Esse pensamento fílmico leva diretamente ao segundo ponto, extremamente ligado ao primeiro. Se Armas na Mesa se utiliza da temática da posse de armas na América isso não é o que valida o filme. Em momento algum o longa gira em torno desse assunto, a discussão atual permeia o longa, mas não é seu cerne. Armas na Mesa não busca fazer alguma análise sociológica sobre essa questão, opção que evita que o longa caia em superficialidades ou “panfletarismos”. O longa consegue, assim, explorar todo o universo político e como isso reflete das relações humanas de seus envolvidos, utilizando-se de uma temática em voga.

Se esses dois pontos fazem com que Armas na Mesa torne-se um filme acima da média, o tiro certo é o papel de Sloane por Jessica Chastain. O longa compreende perfeitamente bem a iconografia da atriz concebida em outros filmes, por exemplo, A Hora Mais Escura, e aqui não se trata de reciclar papel ou algo assim, mas utilizar um subtexto que combina perfeitamente bem com a persona de Chastain.

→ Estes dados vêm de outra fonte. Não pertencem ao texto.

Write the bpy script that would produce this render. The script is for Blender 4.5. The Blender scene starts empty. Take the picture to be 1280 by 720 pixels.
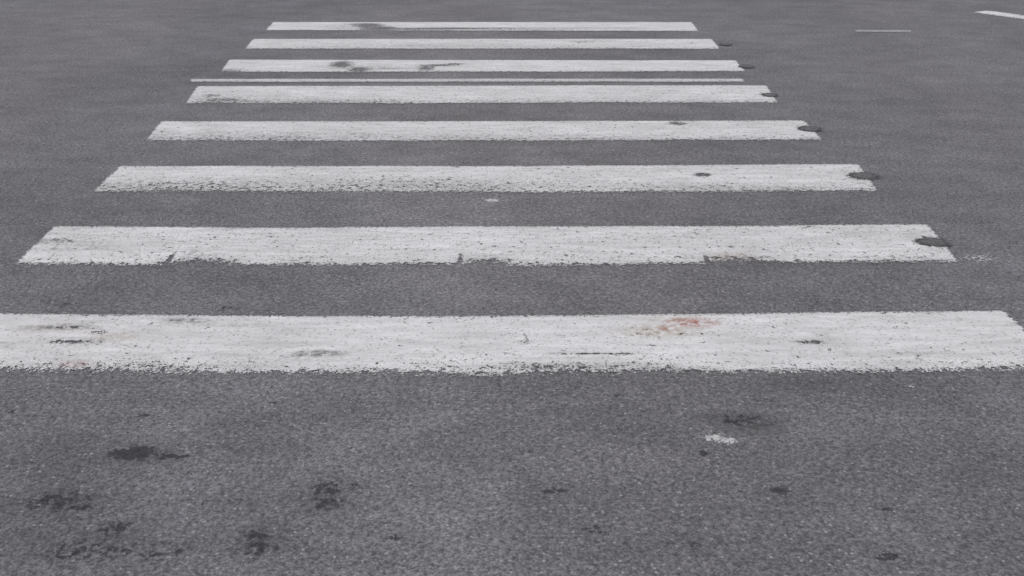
import bpy, math
import numpy as np
from mathutils import noise as mn, Vector
sc=bpy.context.scene

# ------------------------------------------------------------ node helpers
class G:
    def __init__(s,name):
        s.m=bpy.data.materials.new(name); s.m.use_nodes=True
        s.t=s.m.node_tree; s.t.nodes.clear()
        s.out=s.n('ShaderNodeOutputMaterial')
        s.co=s.n('ShaderNodeTexCoord').outputs['Object']
    def n(s,t,**k):
        nd=s.t.nodes.new(t)
        for a,b in k.items(): setattr(nd,a,b)
        return nd
    def put(s,sock,v):
        if isinstance(v,bpy.types.NodeSocket): s.t.links.new(v,sock)
        else: sock.default_value=v
    def math(s,op,a,b=None,clamp=False):
        nd=s.n('ShaderNodeMath',operation=op); nd.use_clamp=clamp
        s.put(nd.inputs[0],a)
        if b is not None: s.put(nd.inputs[1],b)
        return nd.outputs[0]
    def noise(s,scale,detail=2,rough=.5,stretch=None,off=(0,0,0),dist=0):
        v=s.co
        if stretch or any(off):
            mp=s.n('ShaderNodeMapping'); s.put(mp.inputs['Vector'],v)
            mp.inputs['Scale'].default_value=stretch or (1,1,1); mp.inputs['Location'].default_value=off
            v=mp.outputs[0]
        nd=s.n('ShaderNodeTexNoise',noise_dimensions='2D'); s.put(nd.inputs['Vector'],v)
        nd.inputs['Scale'].default_value=scale; nd.inputs['Detail'].default_value=detail
        nd.inputs['Roughness'].default_value=rough; nd.inputs['Distortion'].default_value=dist
        return nd.outputs['Fac']
    def vor(s,scale,feature='F1',rand=1.0):
        nd=s.n('ShaderNodeTexVoronoi',feature=feature,voronoi_dimensions='2D'); s.put(nd.inputs['Vector'],s.co)
        nd.inputs['Scale'].default_value=scale; nd.inputs['Randomness'].default_value=rand
        return nd
    def ramp(s,v,a,b,c=0.,d=1.,smooth=True):
        nd=s.n('ShaderNodeMapRange'); nd.interpolation_type='SMOOTHSTEP' if smooth else 'LINEAR'
        s.put(nd.inputs['Value'],v); s.put(nd.inputs['From Min'],a); s.put(nd.inputs['From Max'],b)
        s.put(nd.inputs['To Min'],c); s.put(nd.inputs['To Max'],d)
        return nd.outputs['Result']
    def mix(s,f,a,b,mode='MIX'):
        nd=s.n('ShaderNodeMix',data_type='RGBA',blend_type=mode)
        s.put(nd.inputs[0],f)
        s.put(nd.inputs[6],a if not isinstance(a,tuple) else (*a,1)); s.put(nd.inputs[7],b if not isinstance(b,tuple) else (*b,1))
        return nd.outputs[2]
    def attr(s,name):
        return s.n('ShaderNodeAttribute',attribute_name=name).outputs['Fac']
    def grey(s,v):
        nd=s.n('ShaderNodeCombineColor')
        for i in range(3): s.put(nd.inputs[i],v)
        return nd.outputs[0]
    def sep(s,c):
        nd=s.n('ShaderNodeSeparateColor'); s.put(nd.inputs[0],c); return nd.outputs

def aggregate(g):
    """colour variation (multiplier) and height of old chip-and-tar asphalt"""
    v=g.vor(145); v2=g.vor(68)
    r=g.sep(v.outputs['Color']); r2=g.sep(v2.outputs['Color'])
    med=g.noise(60,3,.78)
    gap=g.ramp(v.outputs['Distance'],.35,.8,0.,1.)
    a=g.ramp(r[0],0,1,.74,1.31,False)
    a=g.math('MULTIPLY',a,g.ramp(gap,0,1,1.06,.72,False))
    a=g.math('MULTIPLY',a,g.ramp(med,.28,.72,.62,1.40,False))
    stone=g.math('MULTIPLY',g.ramp(r2[1],.92,.96),g.ramp(v2.outputs['Distance'],.36,.20))
    pit=g.math('MULTIPLY',g.ramp(r2[2],.84,.92),g.ramp(v2.outputs['Distance'],.45,.2))
    return a,med,stone,pit

def bsdf(g,col,rough,h,strength,dist,spec=.3):
    b=g.n('ShaderNodeBsdfPrincipled'); g.put(b.inputs['Base Color'],col); g.put(b.inputs['Roughness'],rough)
    b.inputs['Specular IOR Level'].default_value=spec
    bp=g.n('ShaderNodeBump'); bp.inputs['Strength'].default_value=strength; bp.inputs['Distance'].default_value=dist
    g.put(bp.inputs['Height'],h); g.put(b.inputs['Normal'],bp.outputs[0])
    return b.outputs[0]

# ------------------------------------------------------------ road material
g=G('old_asphalt')
a,h,stone,pit=aggregate(g)
big=g.noise(.55,3,.6); mid=g.noise(4.5,3,.68,stretch=(.6,1,1)); track=g.noise(.35,1,.5,stretch=(1,.15,1),off=(3,1,0))
col=g.mix(g.ramp(track,.35,.65),(.156,.153,.165),(.172,.163,.170))
k=g.math('MULTIPLY',a,g.ramp(big,.3,.7,.87,1.11,False))
k=g.math('MULTIPLY',k,g.ramp(mid,.3,.7,.85,1.12,False))
col=g.mix(1.0,col,g.grey(k),'MULTIPLY')
col=g.mix(g.math('MULTIPLY',stone,.6),col,(.40,.39,.395))
col=g.mix(g.math('MULTIPLY',pit,.55),col,(.05,.049,.052))
dk=g.attr('dark'); rg=g.noise(40,4,.76)
e=g.math('ADD',dk,g.math('MULTIPLY',g.math('SUBTRACT',rg,.5),2.4))
m=g.math('MULTIPLY',g.ramp(e,.19,.46),g.ramp(dk,.02,.2))
soft=g.math('MULTIPLY',g.attr('smear'),g.ramp(rg,.3,.60,.3,1.))
col=g.mix(g.math('MULTIPLY',soft,.8,True),col,(.056,.052,.055))
col=g.mix(g.math('MULTIPLY',m,.88),col,g.mix(1.0,(.032,.030,.035),g.grey(a),'MULTIPLY'))
pl=g.attr('pale'); rp=g.noise(65,3,.7,off=(5,2,0))
e=g.math('ADD',pl,g.math('MULTIPLY',g.math('SUBTRACT',rp,.5),2.4))
mp=g.math('MULTIPLY',g.ramp(e,.5,.66),g.ramp(pl,.02,.2))
col=g.mix(g.math('MULTIPLY',mp,.9),col,(.54,.54,.54))
g.put(g.out.inputs[0],bsdf(g,col,g.ramp(m,0,1,.88,.65,False),h,.85,.005))
ROAD=g.m

# ------------------------------------------------------------ paint material
def paint(name,tone):
    g=G(name)
    a,h,stone,pit=aggregate(g)
    edge=g.attr('edge'); wear=g.attr('wear')
    n1=g.noise(32,4,.78); n2=g.noise(105,3,.7,off=(2,7,0)); n3=g.noise(6,3,.6,stretch=(.5,1.5,1))
    ed=g.math('ADD',edge,g.math('MULTIPLY',g.math('SUBTRACT',n1,.48),.062))
    ed=g.math('ADD',ed,g.math('MULTIPLY',g.math('SUBTRACT',n2,.5),.030))
    m=g.ramp(ed,-.0006,.0012)
    w=g.math('ADD',wear,g.math('MULTIPLY',g.math('SUBTRACT',n3,.5),.42))
    thr=g.math('SUBTRACT',.680,g.math('MULTIPLY',w,.34))
    c1=g.ramp(g.math('SUBTRACT',n1,thr),-.004,.010,1.,0.)
    thr2=g.math('SUBTRACT',.695,g.math('MULTIPLY',w,.34))
    c2=g.ramp(g.math('SUBTRACT',n2,thr2),-.01,.02,1.,0.)
    m=g.math('MULTIPLY',m,g.math('MULTIPLY',c1,c2))
    dirt=g.noise(3.2,3,.65,stretch=(.5,1.4,1)); d2=g.noise(14,3,.76,stretch=(.30,1.8,1),off=(1,4,0))
    k=g.math('MULTIPLY',g.ramp(dirt,.3,.7,.91,1.07,False),g.ramp(d2,.3,.7,.85,1.10,False))
    k=g.math('MULTIPLY',k,g.ramp(a,.4,1.7,.89,1.07,False))
    k=g.math('MULTIPLY',k,g.ramp(pit,0,1,1.,.70,False))
    k=g.math('MULTIPLY',k,g.ramp(w,0,1,1.,.80,False))
    col=g.mix(1.0,tone,g.grey(k),'MULTIPLY')
    br=g.math('MULTIPLY',g.attr('brown'),g.ramp(n1,.38,.58,.15,1.))
    col=g.mix(g.math('MULTIPLY',br,.85,True),col,(.38,.31,.23))
    sm=g.math('MULTIPLY',g.attr('smear'),g.ramp(n1,.38,.58,.1,1.))
    col=g.mix(g.math('MULTIPLY',sm,1.0,True),col,(.20,.193,.197))
    rd=g.math('MULTIPLY',g.attr('red'),g.ramp(n1,.40,.56))
    col=g.mix(g.math('MULTIPLY',rd,.85,True),col,(.36,.125,.10))
    sh=bsdf(g,col,.75,g.math('ADD',h,g.math('MULTIPLY',edge,8.)),.3,.003,.35)
    tr=g.n('ShaderNodeBsdfTransparent').outputs[0]
    mx=g.n('ShaderNodeMixShader'); g.put(mx.inputs[0],m); g.put(mx.inputs[1],tr); g.put(mx.inputs[2],sh)
    g.put(g.out.inputs[0],mx.outputs[0])
    return g.m
PAINT=paint('worn_road_paint',(.668,.652,.656))
FADED=paint('faded_road_paint',(.36,.355,.36))

# ------------------------------------------------------------ tar patch material
g=G('tar_patch_asphalt')
a,h,stone,pit=aggregate(g)
col=g.mix(1.0,(.118,.113,.118),g.grey(a),'MULTIPLY')
n=g.noise(45,4,.7)
ring=g.math('MULTIPLY',g.attr('ring'),g.ramp(n,.40,.58))
col=g.mix(g.math('MULTIPLY',ring,.85),col,(.034,.032,.034))
al=g.ramp(g.math('ADD',g.attr('edge'),g.math('MULTIPLY',g.math('SUBTRACT',n,.5),.13)),0.,.005)
sh=bsdf(g,col,.8,h,.8,.004)
mx=g.n('ShaderNodeMixShader'); g.put(mx.inputs[0],al); g.put(mx.inputs[1],g.n('ShaderNodeBsdfTransparent').outputs[0]); g.put(mx.inputs[2],sh)
g.put(g.out.inputs[0],mx.outputs[0])
TAR=g.m

# ------------------------------------------------------------ mesh helpers
def grid_mesh(name,X,Y,Z,attrs,mat):
    r,c=X.shape
    me=bpy.data.meshes.new(name)
    co=np.stack([X,Y,Z],-1).reshape(-1,3).astype(np.float32)
    idx=np.arange(r*c).reshape(r,c)
    f=np.stack([idx[:-1,:-1],idx[:-1,1:],idx[1:,1:],idx[1:,:-1]],-1).reshape(-1,4)
    me.vertices.add(len(co)); me.vertices.foreach_set('co',co.ravel())
    me.loops.add(f.size); me.loops.foreach_set('vertex_index',f.ravel().astype(np.int32))
    me.polygons.add(len(f)); me.polygons.foreach_set('loop_start',(np.arange(len(f))*4).astype(np.int32))
    me.update(calc_edges=True); me.validate()
    for k,v in attrs.items():
        at=me.attributes.new(k,'FLOAT','POINT'); at.data.foreach_set('value',v.ravel().astype(np.float32))
    me.materials.append(mat)
    me.polygons.foreach_set('use_smooth',np.ones(len(me.polygons),bool))
    o=bpy.data.objects.new(name,me); sc.collection.objects.link(o); return o
def blobs(X,Y,L,p=1.0):
    o=np.zeros_like(X)
    for (x,y,rx,ry,s) in L:
        d=np.sqrt(((X-x)/rx)**2+((Y-y)/ry)**2)
        o=np.maximum(o,s*np.clip(1.35-d*.85,0,1)**p)
    return o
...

O filme gira em torno da atriz, que entrega uma mulher obstinada que se coloca acima de tudo e de todos, a postura de Chastain afirma isso, a imponência de sua voz também, o espectador acredita cegamente que Sloane é dona infalível daquele mundo e pode sem sombra de dúvidas colocar todos a seus pés. É interessante como Sloane é uma personagem tão ambiciosa que em momento nenhum fica claro se ela é de fato anti-armas, ou só está naquela missão pelo desafio que representa. Até porque, a única coisa que se vê nos olhos de Chastain/Sloane em Armas na Mesa é ambição.

Dessa forma, com um terreno bem preparado e uma excelente personagem Armas na Mesa é um filme que se torna interessante, prendendo seu espectador na maior parte do tempo. O thriller político que contém armas no seu título não precisa investir em perseguições ou tiroteios para empregar um ritmo frenético e sufocante. Em muitos momentos Armas na Mesa lembra os suspenses de tribunais e suas disputas políticas tão fortes como tiros, durante todo o tempo há o interesse por quem vai ganhar aquela batalha e quais serão artimanhas de Sloane para derrubar o próximo peão. Embora pouco inspirada, a direção de John Madden, que um dia já esteve no Oscar com o superestimado Shakespeare Apaixonado, é segura e trabalha em favor do ritmo. Artesanal, o diretor trabalha para que aquela história flua e continue embalando seu espectador na disputa entre lobistas.

Se o trabalho de Maden é quase abrir mão de qualquer inventividade, a fim de preservar o fluxo narrativo, fica nas mãos do roteirista estreante Jonathan Perera essa incumbência. Se de fato Armas na Mesa embala do primeiro ao último minuto, e joga de forma inteligente com assuntos extremamente importantes, é necessário notar que a maioria dos problemas reside justamente no seu texto. O longa por muitas vezes opta pelas saídas narrativas mais fáceis, por exemplo, a personagem de uma lobista anti-arma que primeiro foi vítima de um atentado a uma escola, e depois é salva de um ataque por um sujeito com posse legal de armas, tudo isso além de facilitar e torna superficiais os caminhos do longa, também serve para colocar uma dúvida moral em Sloane. Dois artifícios extremamente frágeis que fazem o filme percorrer atalhos ao invés de concentrar suas forças narrativas na sua tensão e dinâmica. Nesse ponto também vale ressaltar que por muitas vezes Armas na Mesa toma rumos extremamente exagerados para seguir suas ideias narrativas, como as baratas cibernéticas que servem como escutas, artefato contratado por Sloane para investigar rivais e aliados, uma artimanha de roteiro que faz com que Armas na Mesa seja um vale tudo para manter seu espectador no ritmo, botando em risco até mesmo sua verossimilhança.

Assim, fica evidente que nessa concentração nas forças da narrativas de Armas na Mesa o filme demonstre algumas irregularidades. E embora funcione perfeitamente bem em seu ritmo como thriller, o que compensa nesse projeto é justamente Chastain, que consegue traduzir tudo o que o filme é, um longa sobre ambição, cobiça e poder dentro de um jogo político. A miss Sloane de Jessica Chastain é a síntese de Armas na Mesa, e seu trabalho vale por todo os 132 minutos de projeção.